When you assemble one hundred 16 year olds on the premises of an educational facility at the ungodly hour of 6:30 in the morning, you can expect only a soporific atmosphere of subdued chatter and yawning and the morning of the IB IAYP camp was no exception. Sleep deprivation prevented us from complaining as we were torn from our friends, loaded onto buses, as we were handed boxes of food that would be picked at for the next two hours.
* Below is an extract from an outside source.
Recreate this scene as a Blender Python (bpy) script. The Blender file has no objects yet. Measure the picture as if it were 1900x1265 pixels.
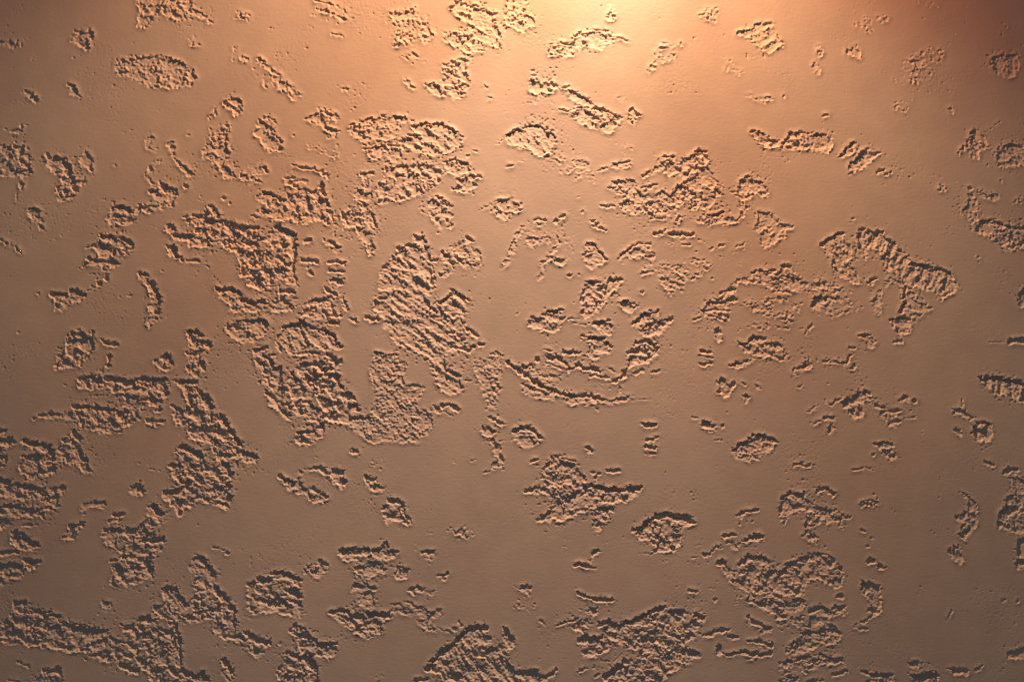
import bpy, math, re
import numpy as np

# ------------------------------------------------------------------ camera, world, lamps, exposure
MM = 0.001                      # one unit of the relief survey below is one millimetre on the wall
W_MM, H_MM = 1900.0, 1265.0     # stretch of wall in view
Z0 = 1.45                       # height of the middle of the view above the floor

scene = bpy.context.scene
cam_d = bpy.data.cameras.new("camera")
cam = bpy.data.objects.new("camera", cam_d)
scene.collection.objects.link(cam)
CAM_DIST = 3.2
cam.location = (0.0, -CAM_DIST, Z0)
cam.rotation_euler = (math.pi / 2, 0, 0)
cam_d.sensor_width = 36.0
cam_d.lens = 36.0 * CAM_DIST / (W_MM * MM)
cam_d.clip_end = 50.0
scene.camera = cam

world = bpy.data.worlds.new("World")
scene.world = world
world.use_nodes = True
bg = world.node_tree.nodes["Background"]
bg.inputs["Color"].default_value = (0.062, 0.076, 0.086, 1.0)
bg.inputs["Strength"].default_value = 1.0

scene.view_settings.view_transform = 'Standard'
scene.view_settings.look = 'None'
scene.view_settings.exposure = 0.0
scene.view_settings.gamma = 1.0


def to_world(px, py, out=0.0):
    """survey millimetres (x right, y down, out of the wall) to metres"""
    return ((px - W_MM / 2) * MM, -out * MM, Z0 + (H_MM / 2 - py) * MM)


def spot(name, pos, aim, power, color, cone, blend, radius, falloff):
    d = bpy.data.lights.new(name, 'SPOT')
    d.energy = power
    d.color = color
    d.spot_size = math.radians(cone)
    d.spot_blend = blend
    d.shadow_soft_size = radius
    if falloff:
        d.use_nodes = True
        nt = d.node_tree
        em = nt.nodes["Emission"]
        f = nt.nodes.new("ShaderNodeLightFalloff")
        f.inputs["Strength"].default_value = 1.0
        nt.links.new(f.outputs[falloff], em.inputs["Strength"])
    o = bpy.data.objects.new(name, d)
    scene.collection.objects.link(o)
    o.location = to_world(*pos)
    from mathutils import Vector
    v = Vector(to_world(*aim)) - Vector(to_world(*pos))
    o.rotation_euler = v.to_track_quat('-Z', 'Y').to_euler()
    return o


LAMP_X, LAMP_Y, LAMP_OUT = 1060.4, -428.2, 300.0      # a downlight over the view, 0.3 m off the wall
spot("wide_beam", (LAMP_X, LAMP_Y, LAMP_OUT), (1041.0, -296.1, 0), 53.25, (1.0, 0.297, 0.075), 154.7, 0.55, 0.018, "Linear")
spot("lower_beam", (LAMP_X, LAMP_Y, LAMP_OUT), (850.0, 1344.4, 0), 21.02, (0.994, 1.0, 0.818), 57.3, 1.0, 0.018, "Linear")
spot("hot_beam", (LAMP_X, LAMP_Y, LAMP_OUT), (1135.0, -80.0, 0), 16.76, (0.766, 1.0, 0.783), 34.4, 1.0, 0.018, "Linear")
spot("main_beam", (LAMP_X, LAMP_Y, LAMP_OUT), (956.2, 322.8, 0), 32.09, (1.0, 0.948, 0.582), 128.8, 0.5728, 0.018, "Linear")

CELL = 1.4
REACH, GOUGE, SPARSE, GRAIN, RIDGE, CHUNK = 1.85, 1.6, 1.3, 1.0, 1.05, 1.2
PIT, WAVE, RIPPLE, LIP = 4.6, 0.25, 0.28, 6.5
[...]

But this exhaustion was left behind, along with our junk food, in Bombay, and by the time we began the trek up to Rugby, you could almost taste our collective excitement in the crisp high altitude air.

 

 

Pitching tents, climbing trees, and mixing coffee powder and boiled milk together in estimative proportions occupied the first day of the trip, during which we were divided into four groups, in which we spent the duration of the camp, herded around by an elected Group Leader.

 


The second day of the trip began at 7am with ‘exercise’, which turned into breakfast, into a fulfilling 8 kilometer trek, into activities that without a doubt involved strapping yourself into a harness and climbing up, down, or across something like a possessed primate.

 

 

These activities showed us the importance of teamwork, of being able to have faith that if the instructor decided to shake a rope up and down while you were hanging 15 feet up off the ground, suspended by it, your friends would find a way to rescue you.

 

The second day of the trip also involved a student-initiated session of ‘frog catching’, successful completion of which was awarded with the opportunity to give your prize a name and then watch him/her hop away.

 

 

Circularly, the last day of the IAYP camp began with the infamous 7am exercise and ended with the completion of the 40 minute trek back down to the bus station, upon which we were allowed to collapse, wordlessly as before, onto the lovely yellow buses that brought us home to our (now) seemingly dull lives.

 

Apart from fulfilling every one of the omniscient CAS requirements, this trip went above and beyond in the extent to which it taught us all to work together, to live together, to deal with each other for prolonged periods of time, even reaching the point where we began to depend upon, if not everyone, at least our three roommates, in ensuring that someone was in possession of our neon yellow tagged key.

 

The entire grade came back to school on Monday in excited verbal anticipation of the next IAYP camp, scheduled for February. How exactly this second trip will live up to the high standards that it has set for itself in the first one, is beyond me.